For the blind man in the dark room looking for the black cat that isn't there Perception is given close study in this elegant exhibit of work by an international (and historically broad) cast of artists. Positing itself in the Socratic tradition of inquiry limned only by endless discussion, the exhibit proposes that art, at best, is a speculative rather than declarative industry. In an audio piece, Marcel Broodthaers seeks answers to the hard questions of art's worth and purpose from a cat, who responds simply and perhaps wisely: meow. Coffee grounds are divined for larger meaning in a video by Ayse Erkmen (though the deepest wisdom seems to come from the mute chow dog, calmly surveying the chatty humans in his company). The meticulous and obsessive study of objects in themselves, in Giorgio Morandi's inimitable painted still lifes, appear twice and feel like hinge lines in the exhibit's extended villanelle. And the thousand and one drawn charts by Matt Mullican — parsing birth, life and death like a mathematical equation — proliferate with the promise of solutions, albeit eternally elided. Antiquity flashes in a video of the Metropolitan Museum's Greek and Roman wing after dark, and the Renaissance Wunderkammer makes a requisite appearance in the form of an etching — suggesting at once the complementary truths of historical return and non-linearity. One leaves this exhibit — lightly, eruditely and playfully curated by Anthony Huberman — with a fresh faith in art's philosophical capacity and essential mystery. Through January 3, 2010, at the Contemporary Art Museum St. Louis, 3750 Washington Boulevard; 314-535-4660 or www.contemporarystl.org. Hours: 10 a.m.-5 p.m. Wed.-Sat., 11 a.m.-4 p.m. Sun.

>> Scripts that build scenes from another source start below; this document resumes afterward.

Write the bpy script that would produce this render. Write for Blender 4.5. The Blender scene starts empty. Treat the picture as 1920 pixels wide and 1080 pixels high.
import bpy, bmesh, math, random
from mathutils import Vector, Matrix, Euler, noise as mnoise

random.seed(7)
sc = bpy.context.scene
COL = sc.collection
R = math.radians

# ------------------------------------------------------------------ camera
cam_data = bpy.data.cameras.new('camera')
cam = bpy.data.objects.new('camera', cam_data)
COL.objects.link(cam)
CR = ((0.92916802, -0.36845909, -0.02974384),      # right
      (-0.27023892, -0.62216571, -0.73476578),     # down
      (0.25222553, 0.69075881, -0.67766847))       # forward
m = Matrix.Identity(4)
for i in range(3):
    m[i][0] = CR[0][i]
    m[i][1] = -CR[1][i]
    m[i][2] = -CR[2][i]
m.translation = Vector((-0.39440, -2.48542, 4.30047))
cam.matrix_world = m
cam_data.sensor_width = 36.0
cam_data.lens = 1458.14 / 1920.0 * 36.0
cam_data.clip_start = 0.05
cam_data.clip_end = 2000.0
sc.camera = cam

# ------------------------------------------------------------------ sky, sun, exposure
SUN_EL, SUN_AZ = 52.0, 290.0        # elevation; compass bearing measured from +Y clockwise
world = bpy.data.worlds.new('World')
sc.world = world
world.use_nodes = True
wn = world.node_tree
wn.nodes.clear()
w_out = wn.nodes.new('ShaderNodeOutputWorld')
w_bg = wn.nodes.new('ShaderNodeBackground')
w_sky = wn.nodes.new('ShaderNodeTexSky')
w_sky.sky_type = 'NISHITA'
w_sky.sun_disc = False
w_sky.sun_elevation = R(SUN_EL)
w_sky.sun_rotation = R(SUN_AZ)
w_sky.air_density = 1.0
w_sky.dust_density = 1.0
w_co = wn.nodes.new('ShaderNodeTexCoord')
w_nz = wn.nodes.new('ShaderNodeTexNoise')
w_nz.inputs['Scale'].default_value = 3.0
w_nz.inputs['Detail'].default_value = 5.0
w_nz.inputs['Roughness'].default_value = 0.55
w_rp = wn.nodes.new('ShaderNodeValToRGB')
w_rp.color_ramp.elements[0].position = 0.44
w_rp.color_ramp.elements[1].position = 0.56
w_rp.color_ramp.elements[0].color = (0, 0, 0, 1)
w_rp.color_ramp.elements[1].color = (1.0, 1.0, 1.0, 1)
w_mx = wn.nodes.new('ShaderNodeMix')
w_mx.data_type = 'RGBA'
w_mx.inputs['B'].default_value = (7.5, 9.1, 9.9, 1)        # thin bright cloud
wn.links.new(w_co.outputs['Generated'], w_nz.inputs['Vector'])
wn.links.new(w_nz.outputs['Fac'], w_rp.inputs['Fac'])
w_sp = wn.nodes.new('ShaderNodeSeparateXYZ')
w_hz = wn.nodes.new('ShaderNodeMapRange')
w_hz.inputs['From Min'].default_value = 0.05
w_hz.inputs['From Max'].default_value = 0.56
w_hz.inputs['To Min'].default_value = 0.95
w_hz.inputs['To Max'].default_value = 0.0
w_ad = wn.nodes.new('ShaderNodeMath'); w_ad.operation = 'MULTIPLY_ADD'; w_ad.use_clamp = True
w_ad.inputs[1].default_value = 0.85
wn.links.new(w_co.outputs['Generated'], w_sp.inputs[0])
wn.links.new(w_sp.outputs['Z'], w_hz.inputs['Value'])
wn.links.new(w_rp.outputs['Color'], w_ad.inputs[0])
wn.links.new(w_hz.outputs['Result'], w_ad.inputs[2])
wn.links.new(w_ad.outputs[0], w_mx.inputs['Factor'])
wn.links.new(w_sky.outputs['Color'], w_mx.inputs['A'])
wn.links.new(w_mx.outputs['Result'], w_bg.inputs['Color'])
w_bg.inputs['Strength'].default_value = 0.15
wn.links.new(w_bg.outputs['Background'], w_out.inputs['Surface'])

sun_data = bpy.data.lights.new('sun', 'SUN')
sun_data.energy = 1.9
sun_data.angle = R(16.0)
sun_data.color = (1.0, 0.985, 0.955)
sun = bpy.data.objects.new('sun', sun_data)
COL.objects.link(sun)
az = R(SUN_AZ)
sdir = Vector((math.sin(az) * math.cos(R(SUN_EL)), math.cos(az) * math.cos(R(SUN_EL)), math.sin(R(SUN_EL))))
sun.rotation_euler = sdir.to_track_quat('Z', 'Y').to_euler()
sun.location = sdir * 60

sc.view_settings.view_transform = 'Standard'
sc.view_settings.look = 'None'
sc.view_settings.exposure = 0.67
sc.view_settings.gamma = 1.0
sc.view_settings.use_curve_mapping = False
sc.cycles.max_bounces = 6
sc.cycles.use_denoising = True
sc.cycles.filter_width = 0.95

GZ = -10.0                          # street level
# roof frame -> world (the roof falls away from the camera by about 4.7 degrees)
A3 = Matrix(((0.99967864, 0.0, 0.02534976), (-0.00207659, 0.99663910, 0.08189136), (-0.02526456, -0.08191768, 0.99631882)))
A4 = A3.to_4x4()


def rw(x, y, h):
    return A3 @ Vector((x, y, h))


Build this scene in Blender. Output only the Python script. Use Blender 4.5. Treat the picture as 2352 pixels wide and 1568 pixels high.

The Language of Objects: New Works by Jane Birdsall-Lander and Jo Stealey In Jane Birdsall-Lander's Bound Alphabet, salvaged wooden canes and scythe handles are bent into smoothly undulating pieces that recall the curves of the body or the bodies of musical instruments; the forms branch out into hands, repurposed from wooden drawing models or join to create, say, an eyelike shape with cello-peg lashes. Each piece in the series was crafted to correspond with a letter and to the physical symbols from which that letter was derived, evoking a primitive communicative sense somewhere between music and poetry. In Jo Stealey's Forest, parched and leafless tree trunks and massive blanched stones cluster in outsize proportions and appear like a dark children's-book illustration made surreally three-dimensional. The work is crafted out of paper pulp, and while it looks leaden, it is in fact nearly weightless. There's something essentially elemental about these works, which repurpose nature in order to plumb nature, and which, simultaneously, reveal themselves as wholes to be comprehensively marveled upon and as collections of meticulous acts and essential elements to be read for intricate meaning. Through January 16, 2010, at the Sheldon Art Galleries, 3648 Washington Boulevard; 314-533-9900 or www.thesheldon.org. Hours: noon-8 p.m. Tue., noon-5 p.m. Wed.-Fri., 10 a.m.-2 p.m. Sat.

Tom Huck and the Rebellious Tradition of Printmaking Brandy Baghead is going through major changes in Tom Huck's new triptych, on view at the Saint Louis Art Museum after two years in meticulous production. The printmaker from the self-fabled rural backwaters of Potosi hewed The Transformation of Brandy Baghead as the centerpiece of his third series of woodcuts, "Booger Stew," which vivisects contemporary phenomena such as reality television and self-actualization by way of Barbie doll beauty. Modeled after three-part altarpieces (a form that reached its gruesome apogee in the gnarled crucifixions of the Northern Renaissance), Brandy Baghead is equal parts Matthias Grünewald, Garbage Pail Kids and House of 1,000 Corpses. Once a wholesome beauty queen, Brandy subjects herself to the nails, crowbars, cat intestines and electrical tape of mad surgeons giddy to transform her into their world's prevailing physical ideal: a breast-enhanced ice-skating chicken-oid. They succeed, to the frothing admiration of the populace, who wave signs of such high accolades as "cooz" and "skank" as she skates, proudly cross-eyed and feathered, on black ice. The uncomfortably gorgeous trio of images appears amid a selection of historical prints chosen by Huck to illustrate his influences, each annotated with his plainspoken take on the work. This short history of printed art, which includes Albrecht Dürer, William Hogarth, James Ensor, José Posada and Max Beckmann, depicts a medium hell-bent on disseminating images of bourgeois grotesqueries, rampages of moral vindication and the human herd as a macabre carnival of souls. Huck comes across as not only the real deal but a worthy inheritor of the legacy — thanks to the ambitious and obsessive scale of his work. These prints add up to truly fucked-up stuff of the highest order. (Ian Froeb's profile of Tom Huck, "Evil Ink," was published January 18, 2007, and is available at www.riverfronttimes.com.) Through November 15 at the Saint Louis Art Museum, 1 Fine Arts Drive (in Forest Park); 314-721-0072 or www.slam.org. Hours: 10 a.m.-5 p.m. Tue.-Sun. (10 a.m.-9 p.m. Fri.).